Sticking on Subsidies. At first blush, a U.S. wheat sale seemed like a good idea. It would cut the nation’s 1.2 billion-bushel wheat surplus—if only by 75 million or 100 million bushels. It would narrow the U.S.’s $5 billion deficit in the balance of payments—if only by a small fraction. A.F.L.-C.I.O. President George Meany, an opponent of any deal with the Reds, was for this one. So was Commerce Secretary Luther Hodges. So were Senate Foreign Relations Committee Chairman J. William Fulbright, Senate Agriculture Committee Chairman Allen Ellender and House Agriculture Committee Chairman Harold Cooley. Even Barry Goldwater told a New Jersey audience: “I’m going to surprise you, but if our allies sell wheat to the Russians, maybe we should too. It’s in the nature of the American people to help hungry people.”

The Administration was eager to close the deal. But it had several bushels of problems. The Soviets like to pay only 25% down for their wheat, and the rest over 18 months. But U.S. law forbids credit sales to countries that have defaulted on their debts to the U.S., as the Soviets did on their lend-lease debt to the tune of $800 million. Beyond that, the U.S. taxpayer would be subsidizing the sale: to make up the difference between the high-propped U.S. price of about $2.30 and the world market price of about $1.75, the Government pays U.S. wheat exporters 550 or so per bushel. Congress wrote into the Agriculture Act of 1961 a “policy” opposing sales of subsidized commodities to “other than friendly nations.”

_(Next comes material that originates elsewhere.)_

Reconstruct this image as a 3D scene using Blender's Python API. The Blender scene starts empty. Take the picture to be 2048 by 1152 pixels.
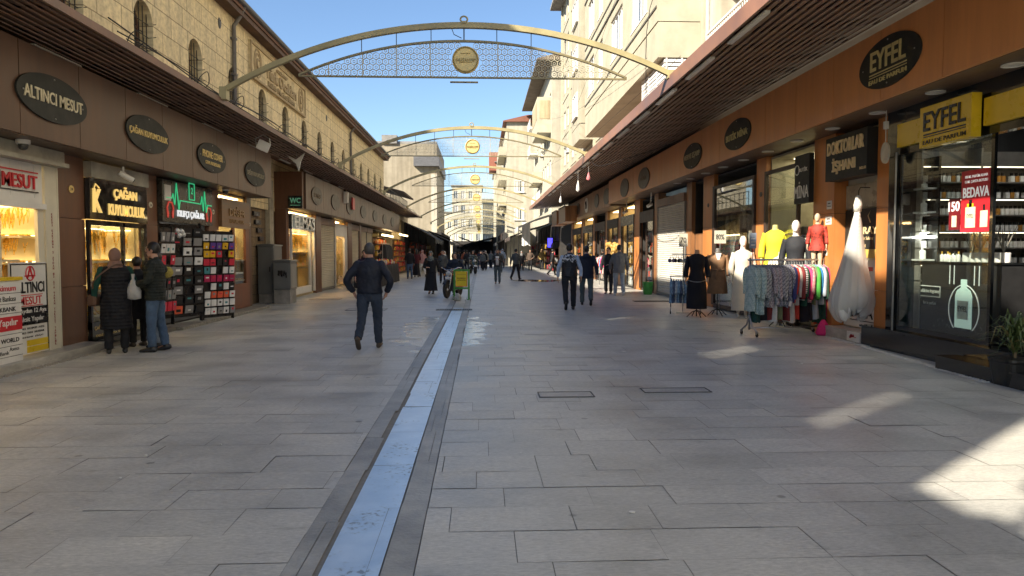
import bpy, bmesh, math, random
from mathutils import Vector, Matrix
R_ = math.radians
rnd = random.Random(7)
S = bpy.context.scene
COL = S.collection
# ---------------------------------------------------------------- camera
cd = bpy.data.cameras.new('camera'); cam = bpy.data.objects.new('camera', cd); COL.objects.link(cam)
cd.sensor_width = 36.0; cd.lens = 1450.0/2048*36; cd.clip_start = 0.05; cd.clip_end = 2000
cam.location = (0, 0, 1.6)
cam.rotation_euler = (R_(90-2.803), 0, R_(-2.448))
S.camera = cam
# ---------------------------------------------------------------- light
SUN_EL, SUN_AZ = R_(34.6), R_(230)          # azimuth clockwise from +Y
w = bpy.data.worlds.new('World'); S.world = w; w.use_nodes = True
nt = w.node_tree; bg = nt.nodes['Background']
sky = nt.nodes.new('ShaderNodeTexSky'); sky.sky_type = 'NISHITA'; sky.sun_disc = False
sky.sun_elevation = SUN_EL; sky.sun_rotation = SUN_AZ
sky.air_density = 1.0; sky.dust_density = 0.2; sky.ozone_density = 4.0
nt.links.new(sky.outputs[0], bg.inputs[0]); bg.inputs[1].default_value = 0.069
sl = bpy.data.lights.new('sun', 'SUN'); sl.energy = 4.1; sl.angle = R_(0.55); sl.color = (1, .895, .73)
so = bpy.data.objects.new('sun', sl); COL.objects.link(so)
sd = Vector((math.sin(SUN_AZ)*math.cos(SUN_EL), math.cos(SUN_AZ)*math.cos(SUN_EL), math.sin(SUN_EL)))
so.rotation_euler = sd.to_track_quat('Z', 'Y').to_euler(); so.location = (-30, -20, 40)
S.view_settings.view_transform = 'Standard'; S.view_settings.look = 'None'
S.view_settings.exposure = 1.55; S.view_settings.gamma = 1
S.render.engine = 'CYCLES'
S.cycles.max_bounces = 8; S.cycles.diffuse_bounces = 6; S.cycles.transparent_max_bounces = 12
S.cycles.sample_clamp_indirect = 6

# ---------------------------------------------------------------- measured planes of the street
def L(x, y, D):            # point on the left-hand plane X = -D
    k = D/(962.0-x); return (-D, 1450*k, 1.6+(505-y)*k)
def Rr(x, y, D):           # point on the right-hand plane X = D
    k = D/(x-962.0); return (D, 1450*k, 1.6+(505-y)*k)
def LY(x, D): return 1450*D/(962.0-x)
def RY(x, D): return 1450*D/(x-962.0)
def G(x, y):               # point on the ground
    Y = 1450*1.6/(y-505.0); return ((x-962.0)/1450*Y, Y, 0.0)
# ---------------------------------------------------------------- helpers
def hx(s):
    s = s.lstrip('#'); v = [int(s[i:i+2], 16)/255 for i in (0, 2, 4)]
    return tuple(c/12.92 if c <= .04045 else ((c+.055)/1.055)**2.4 for c in v)
MC = {}
def newmat(name):
    m = bpy.data.materials.new(name); m.use_nodes = True
    return m, m.node_tree, m.node_tree.nodes['Principled BSDF']
def N(nt, t, **k):
    n = nt.nodes.new(t)
    for a, b in k.items(): setattr(n, a, b)
    return n
def ramp(nt, src, stops):
    r = N(nt, 'ShaderNodeValToRGB'); nt.links.new(src, r.inputs[0])
    e = r.color_ramp.elements
    while len(e) < len(stops): e.new(.5)
    for i, (p, c) in enumerate(stops):
        e[i].position = p; e[i].color = tuple(c)+(1,) if len(c) == 3 else c
    return r
def mix(nt, a, b, fac, mode='MIX'):
    m = N(nt, 'ShaderNodeMix', data_type='RGBA', blend_type=mode)
    for s, v in ((0, fac), (6, a), (7, b)):
        if hasattr(v, 'is_linked') or hasattr(v, 'links'): nt.links.new(v, m.inputs[s])
        else: m.inputs[s].default_value = v if s == 0 else tuple(v)+((1,) if len(v) == 3 else ())
    return m.outputs[2]
def mat(name, col, rough=.55, metal=0, var=.18, vs=6, bump=0, bs=30, emit=0, spec=.5, coat=0, st=(1, 1, 1), dirt=0):
    if name in MC: return MC[name]
    if isinstance(col, str): col = hx(col)
    m, nt, b = newmat(name); MC[name] = m
    tc = N(nt, 'ShaderNodeTexCoord'); mp = N(nt, 'ShaderNodeMapping'); mp.inputs['Scale'].default_value = st
    nt.links.new(tc.outputs['Object'], mp.inputs[0])
    no = N(nt, 'ShaderNodeTexNoise'); no.inputs['Scale'].default_value = vs; no.inputs['Detail'].default_value = 6
    no.inputs['Roughness'].default_value = .65
    nt.links.new(mp.outputs[0], no.inputs[0])
    lo = tuple(c*(1-var) for c in col); hi = tuple(min(1, c*(1+var)) for c in col)
    r = ramp(nt, no.outputs[0], [(.3, lo), (.7, hi)])
    src = r.outputs[0]
    if dirt:
        n2 = N(nt, 'ShaderNodeTexNoise'); n2.inputs['Scale'].default_value = vs*.22; n2.inputs['Detail'].default_value = 8
        nt.links.new(mp.outputs[0], n2.inputs[0])
        r2 = ramp(nt, n2.outputs[0], [(.42, (1-dirt,)*3), (.62, (1, 1, 1))])
        src = mix(nt, src, r2.outputs[0], 1.0, 'MULTIPLY')
    nt.links.new(src, b.inputs['Base Color'])
    rr = ramp(nt, no.outputs[0], [(.3, (max(0, rough-.08),)*3), (.7, (min(1, rough+.08),)*3)])
    nt.links.new(rr.outputs[0], b.inputs['Roughness'])
    b.inputs['Metallic'].default_value = metal; b.inputs['Specular IOR Level'].default_value = spec
    b.inputs['Coat Weight'].default_value = coat
    if bump:
        n3 = N(nt, 'ShaderNodeTexNoise'); n3.inputs['Scale'].default_value = bs; n3.inputs['Detail'].default_value = 4
        nt.links.new(mp.outputs[0], n3.inputs[0])
        bp = N(nt, 'ShaderNodeBump'); bp.inputs['Strength'].default_value = bump; bp.inputs['Distance'].default_value = .02
        nt.links.new(n3.outputs[0], bp.inputs['Height']); nt.links.new(bp.outputs[0], b.inputs['Normal'])
    if emit:
        nt.links.new(src, b.inputs['Emission Color']); b.inputs['Emission Strength'].default_value = emit
    return m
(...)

Russia would certainly qualify as other than friendly. But Administration lawyers were looking for a legal loophole. One possibility: instead of having farm exporters sell from their current crop, at high-propped prices, the Government would sell directly from its surplus, at world prices.

Push for More. The Administration figured that a wheat deal could lead to considerable thawing in the cold war, and was weighing various initiatives that could stem from it. A top White House aide sat down with a reporter and listed some of the points being debated in the White House:

» Should the U.S. try to extract a political price for the wheat? In return for U.S. help in keeping Russian bellies full, perhaps Khrushchev could be talked into a promise not to launch any new cold war adventures for a while.

» Should the deal be used as a starter to bigger East-West trade? > Should the U.S. try to replace Russia as the chief supplier of wheat to the satellites?

» Should the Administration run the political risk of feeding the Communists just before an election year?

With all the questions came a few second thoughts. Two of the biggest U.S. wheat dealers dropped out of the Ottawa negotiations at week’s end, said they wanted to dicker separately with the Russians. Even enthusiastic supporters of the deal conceded that much more was needed to really solve the farm-surplus and the gold-outflow problems. But a big U.S. wheat sale would have some advantages. Most of all, it would dramatically demonstrate to all the world the sorry economic state of Communism in Russia. The evidence is already visible in Leningrad and other Russian cities, where long queues form in front of bakeries to buy bread.